Server-seizures, untruths and bad style

As you may have heard, Windscribe had VPN servers seized in Ukraine on 24 June this year. So far so bad.

According to Arstechnica, Windscribe had to admit that the servers were not secured well enough. According to the information, the servers were running on an old stack and were not encrypted. And so private keys were found on the hard drives of the servers. This is of course very embarrassing and has now been fixed, as we read in their new blog post. We must also praise the fact that they are now taking the in-memory stack approach, so that no private data can be found on the hard drives.

This is similar to that what we have implemented in our infrastructure for many years: Our servers run on RAM disks. This ensures that as soon as the power is disconnected from the server, no security-relevant data can be found. You could also say that Windscribe has finally copied this feature from us in 2021.


When Windscribe introduced their server-side ad and tracking blocker 'R.O.B.E.R.T.' on November 2018, we smiled a bit, as it was a copy of our 'TrackStop' which we already introduced on September 2016.
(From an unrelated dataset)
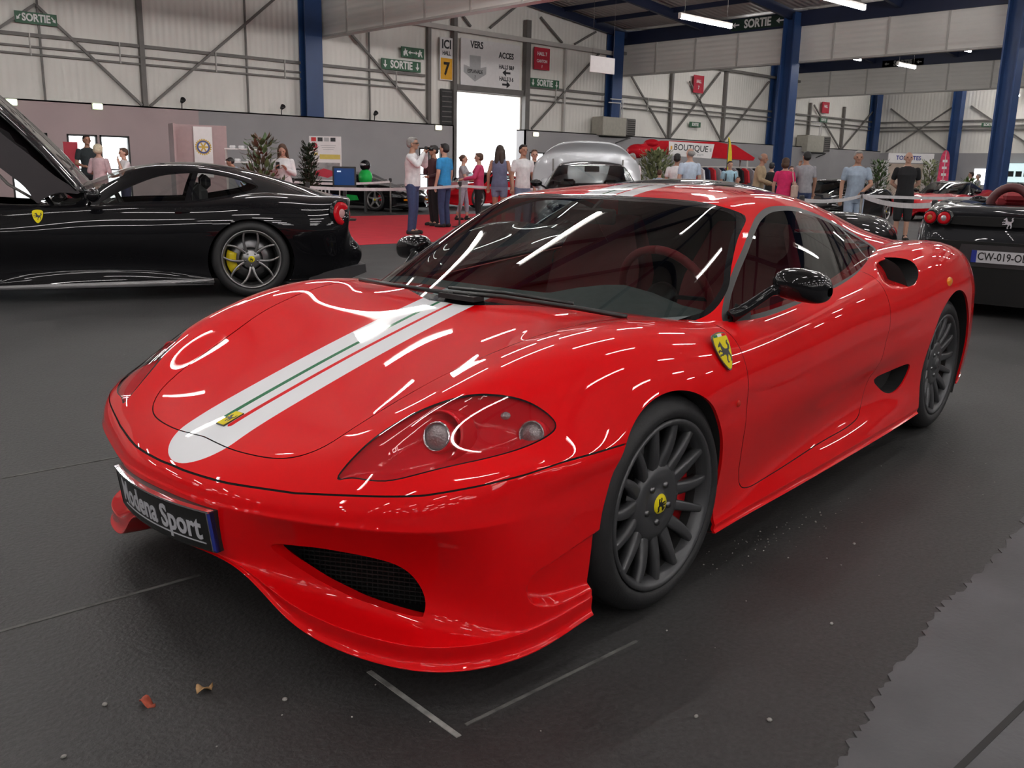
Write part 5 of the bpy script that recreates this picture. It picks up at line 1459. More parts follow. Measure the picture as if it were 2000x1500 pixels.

We are very honoured when our features are copied by other providers :)

This annoys us

It is well known that data is found by providers even though they advertise a no-logging strategy according to their marketing. It is also noticeable that these providers are just so cheap that you can say they are not free. We will never say their names or take a position on this, that is not our style. In the blog post, Windscribe took the trouble to go into the shortcomings of the competitors. We think this is bad style, from a VPN provider, which has made mistakes and tries to present itself better, but each company has to decide that for itself.

But the fact that Windscribe writes in the above-mentioned blog post that we did not have our ram disk infrastructure at the time of the server seizure in Rotterdam and assumes that data of our users should have been found, is simply a brazen insinuation. If they had instead adhered to basic journalistic standards and simply asked instead of claiming untruths, we would have been happy to clarify that our VPN servers have been running with the RAM disks since 2013. Also, despite the RAM disk, we naturally revoke certificates when we lose control of a server.

We are therefore completely justified in assuming that when our servers were seized in Rotterdam in 2016, the investigators only found a basic Linux installation with a customised configuration on the hard disks and were unable to seize any other data.